The Bank of Japan (BOJ) is poised to maintain its benchmark interest rate at 0.5% on Thursday, while signalling heightened risks to economic stability from escalating US trade measures, according to Reuters.
BOJ Governor Kazuo Ueda, fresh from G20 talks in Washington, acknowledged the “significant uncertainty” posed by US tariffs on global growth, as the International Monetary Fund (IMF) slashed its 2024 forecasts.
While the central bank remains committed to incremental rate hikes if inflation trends toward its 2% target, sources indicate it will downgrade growth projections and push back its timeline for sustainably hitting the inflation goal.
Of particular concern are the 25% US tariffs on Japanese car exports, a cornerstone of the economy. Analysts warn these measures could derail wage growth, with major exporters—previously drivers of this year’s record pay rises—now considering pausing increases in 2025.
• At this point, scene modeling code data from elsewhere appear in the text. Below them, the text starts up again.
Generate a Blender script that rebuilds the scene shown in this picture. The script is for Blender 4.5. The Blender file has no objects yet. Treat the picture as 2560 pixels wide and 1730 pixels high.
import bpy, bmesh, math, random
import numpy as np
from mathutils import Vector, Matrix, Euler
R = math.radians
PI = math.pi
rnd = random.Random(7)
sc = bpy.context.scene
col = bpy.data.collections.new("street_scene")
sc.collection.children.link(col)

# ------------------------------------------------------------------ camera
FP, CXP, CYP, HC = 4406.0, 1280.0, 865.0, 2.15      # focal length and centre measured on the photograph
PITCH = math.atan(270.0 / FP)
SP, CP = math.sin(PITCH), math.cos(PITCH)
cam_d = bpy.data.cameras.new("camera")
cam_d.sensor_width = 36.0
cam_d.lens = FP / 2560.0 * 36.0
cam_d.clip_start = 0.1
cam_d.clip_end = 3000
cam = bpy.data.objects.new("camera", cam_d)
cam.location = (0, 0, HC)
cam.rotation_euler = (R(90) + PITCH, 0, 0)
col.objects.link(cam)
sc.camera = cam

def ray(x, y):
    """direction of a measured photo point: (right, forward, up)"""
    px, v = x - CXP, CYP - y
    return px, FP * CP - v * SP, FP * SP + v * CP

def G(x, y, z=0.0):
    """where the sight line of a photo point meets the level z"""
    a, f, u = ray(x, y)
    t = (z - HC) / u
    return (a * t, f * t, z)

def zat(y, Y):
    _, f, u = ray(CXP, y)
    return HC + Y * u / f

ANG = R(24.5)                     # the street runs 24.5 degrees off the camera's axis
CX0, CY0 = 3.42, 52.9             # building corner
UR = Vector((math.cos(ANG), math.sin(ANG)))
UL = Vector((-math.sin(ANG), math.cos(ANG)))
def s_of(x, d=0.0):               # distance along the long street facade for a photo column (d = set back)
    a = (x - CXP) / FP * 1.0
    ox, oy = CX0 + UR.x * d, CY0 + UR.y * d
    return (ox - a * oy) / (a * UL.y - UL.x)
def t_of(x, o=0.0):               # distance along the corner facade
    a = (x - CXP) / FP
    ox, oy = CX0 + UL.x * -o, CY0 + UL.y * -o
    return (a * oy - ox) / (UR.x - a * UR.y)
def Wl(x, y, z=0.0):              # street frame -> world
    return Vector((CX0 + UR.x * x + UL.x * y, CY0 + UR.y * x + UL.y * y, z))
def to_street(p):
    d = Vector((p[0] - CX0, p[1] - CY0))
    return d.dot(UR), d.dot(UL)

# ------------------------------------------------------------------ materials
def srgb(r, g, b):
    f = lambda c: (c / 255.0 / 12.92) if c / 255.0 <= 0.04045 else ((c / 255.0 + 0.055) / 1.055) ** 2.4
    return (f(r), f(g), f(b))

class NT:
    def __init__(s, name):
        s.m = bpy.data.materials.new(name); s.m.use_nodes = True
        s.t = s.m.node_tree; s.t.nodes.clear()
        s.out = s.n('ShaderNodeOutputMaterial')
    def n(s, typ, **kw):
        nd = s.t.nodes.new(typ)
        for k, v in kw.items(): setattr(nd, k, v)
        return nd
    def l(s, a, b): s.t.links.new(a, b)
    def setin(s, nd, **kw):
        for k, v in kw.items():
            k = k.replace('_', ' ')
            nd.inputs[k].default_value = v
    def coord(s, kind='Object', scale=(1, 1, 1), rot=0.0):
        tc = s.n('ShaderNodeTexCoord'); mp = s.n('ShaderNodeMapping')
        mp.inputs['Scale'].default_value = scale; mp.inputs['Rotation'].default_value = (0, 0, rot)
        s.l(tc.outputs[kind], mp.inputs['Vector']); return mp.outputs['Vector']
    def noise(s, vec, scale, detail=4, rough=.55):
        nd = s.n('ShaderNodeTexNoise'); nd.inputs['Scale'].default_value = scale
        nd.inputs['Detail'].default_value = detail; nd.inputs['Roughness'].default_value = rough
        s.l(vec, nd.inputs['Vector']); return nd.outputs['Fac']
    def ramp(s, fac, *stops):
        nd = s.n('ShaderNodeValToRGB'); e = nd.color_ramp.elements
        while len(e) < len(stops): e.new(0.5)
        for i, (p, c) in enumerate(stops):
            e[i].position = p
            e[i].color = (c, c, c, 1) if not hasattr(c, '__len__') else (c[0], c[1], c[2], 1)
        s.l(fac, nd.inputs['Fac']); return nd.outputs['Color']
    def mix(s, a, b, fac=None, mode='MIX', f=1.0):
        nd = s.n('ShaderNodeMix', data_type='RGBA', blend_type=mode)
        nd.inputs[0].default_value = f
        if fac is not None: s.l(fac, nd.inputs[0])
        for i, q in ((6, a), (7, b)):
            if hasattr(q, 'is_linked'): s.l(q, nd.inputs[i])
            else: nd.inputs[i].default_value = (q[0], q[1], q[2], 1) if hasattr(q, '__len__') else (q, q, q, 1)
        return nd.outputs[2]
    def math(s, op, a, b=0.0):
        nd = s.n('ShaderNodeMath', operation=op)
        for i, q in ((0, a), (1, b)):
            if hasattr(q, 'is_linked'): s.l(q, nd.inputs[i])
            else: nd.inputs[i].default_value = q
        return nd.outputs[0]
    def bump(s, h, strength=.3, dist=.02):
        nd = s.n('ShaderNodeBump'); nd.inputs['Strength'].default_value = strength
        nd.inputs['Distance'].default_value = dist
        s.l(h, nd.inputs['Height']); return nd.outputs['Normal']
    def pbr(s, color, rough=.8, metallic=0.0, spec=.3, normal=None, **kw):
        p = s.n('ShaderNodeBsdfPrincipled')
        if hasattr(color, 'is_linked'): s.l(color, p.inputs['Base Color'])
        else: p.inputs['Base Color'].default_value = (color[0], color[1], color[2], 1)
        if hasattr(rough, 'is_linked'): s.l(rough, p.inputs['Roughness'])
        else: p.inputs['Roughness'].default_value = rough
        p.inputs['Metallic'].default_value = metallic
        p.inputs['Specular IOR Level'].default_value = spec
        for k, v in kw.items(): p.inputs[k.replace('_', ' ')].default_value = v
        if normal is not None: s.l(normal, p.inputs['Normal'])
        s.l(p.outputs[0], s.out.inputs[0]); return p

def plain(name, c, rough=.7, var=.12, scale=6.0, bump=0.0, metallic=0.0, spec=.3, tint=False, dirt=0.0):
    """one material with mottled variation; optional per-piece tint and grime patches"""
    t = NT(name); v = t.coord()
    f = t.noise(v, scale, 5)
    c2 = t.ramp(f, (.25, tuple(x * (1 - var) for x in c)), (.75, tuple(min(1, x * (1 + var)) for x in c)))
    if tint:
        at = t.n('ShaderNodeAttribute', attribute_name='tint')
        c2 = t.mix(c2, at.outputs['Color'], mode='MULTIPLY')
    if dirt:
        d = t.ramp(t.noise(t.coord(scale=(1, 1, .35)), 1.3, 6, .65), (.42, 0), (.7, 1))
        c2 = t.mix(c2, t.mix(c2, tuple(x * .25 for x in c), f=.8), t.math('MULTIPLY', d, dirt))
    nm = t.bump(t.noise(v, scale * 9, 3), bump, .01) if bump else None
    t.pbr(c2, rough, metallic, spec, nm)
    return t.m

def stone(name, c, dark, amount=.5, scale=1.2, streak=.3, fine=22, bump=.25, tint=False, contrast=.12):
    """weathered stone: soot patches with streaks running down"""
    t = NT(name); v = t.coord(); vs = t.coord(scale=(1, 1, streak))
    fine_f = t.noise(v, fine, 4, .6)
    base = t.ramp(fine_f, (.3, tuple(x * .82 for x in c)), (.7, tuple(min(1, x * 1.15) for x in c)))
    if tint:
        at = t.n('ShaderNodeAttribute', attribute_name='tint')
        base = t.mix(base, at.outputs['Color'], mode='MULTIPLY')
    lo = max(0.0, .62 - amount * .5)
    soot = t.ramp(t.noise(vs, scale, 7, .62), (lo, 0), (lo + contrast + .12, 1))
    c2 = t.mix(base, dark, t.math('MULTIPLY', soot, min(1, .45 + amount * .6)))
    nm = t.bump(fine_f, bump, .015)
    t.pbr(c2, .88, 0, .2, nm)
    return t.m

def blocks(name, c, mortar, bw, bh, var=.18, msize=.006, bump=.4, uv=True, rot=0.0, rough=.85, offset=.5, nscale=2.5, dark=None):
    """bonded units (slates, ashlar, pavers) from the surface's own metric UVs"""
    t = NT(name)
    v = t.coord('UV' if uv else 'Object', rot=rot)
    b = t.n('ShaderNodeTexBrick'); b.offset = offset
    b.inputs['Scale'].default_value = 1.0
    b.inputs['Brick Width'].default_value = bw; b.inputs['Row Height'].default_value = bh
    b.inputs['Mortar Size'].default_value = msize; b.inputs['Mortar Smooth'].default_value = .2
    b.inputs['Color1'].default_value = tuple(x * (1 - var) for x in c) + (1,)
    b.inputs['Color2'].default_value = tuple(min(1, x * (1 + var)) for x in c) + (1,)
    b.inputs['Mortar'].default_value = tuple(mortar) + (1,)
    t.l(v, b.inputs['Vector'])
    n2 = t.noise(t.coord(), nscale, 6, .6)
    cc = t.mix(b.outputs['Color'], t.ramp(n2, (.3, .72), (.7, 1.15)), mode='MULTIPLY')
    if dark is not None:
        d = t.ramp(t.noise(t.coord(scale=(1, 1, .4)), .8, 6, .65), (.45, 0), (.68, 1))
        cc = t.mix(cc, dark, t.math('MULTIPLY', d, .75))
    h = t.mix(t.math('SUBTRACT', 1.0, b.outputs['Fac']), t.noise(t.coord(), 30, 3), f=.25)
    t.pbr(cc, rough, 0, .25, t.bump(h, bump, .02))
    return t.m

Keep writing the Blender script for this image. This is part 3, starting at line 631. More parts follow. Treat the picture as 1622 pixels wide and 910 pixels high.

Though the BOJ aims to avoid overt dovishness to prevent yen depreciation, its cautious stance risks prolonging currency pressures. US Treasury Secretary Scott Bessent recently emphasised “matters pertaining to exchange rates” in bilateral talks, reflecting Washington’s scrutiny of Japan’s monetary strategy.
I was pleased to follow up on previous reciprocal trade discussions between the United States and Japan, as well as to discuss matters pertaining to exchange rates.
However, BOJ policymakers fear premature tightening could stifle fragile consumption, particularly if trade tensions dampen business investment. With about 40% of Japan’s exports reliant on manufacturing, prolonged tariffs threaten to erode corporate profitability and wage momentum, key pillars of the bank’s inflation strategy.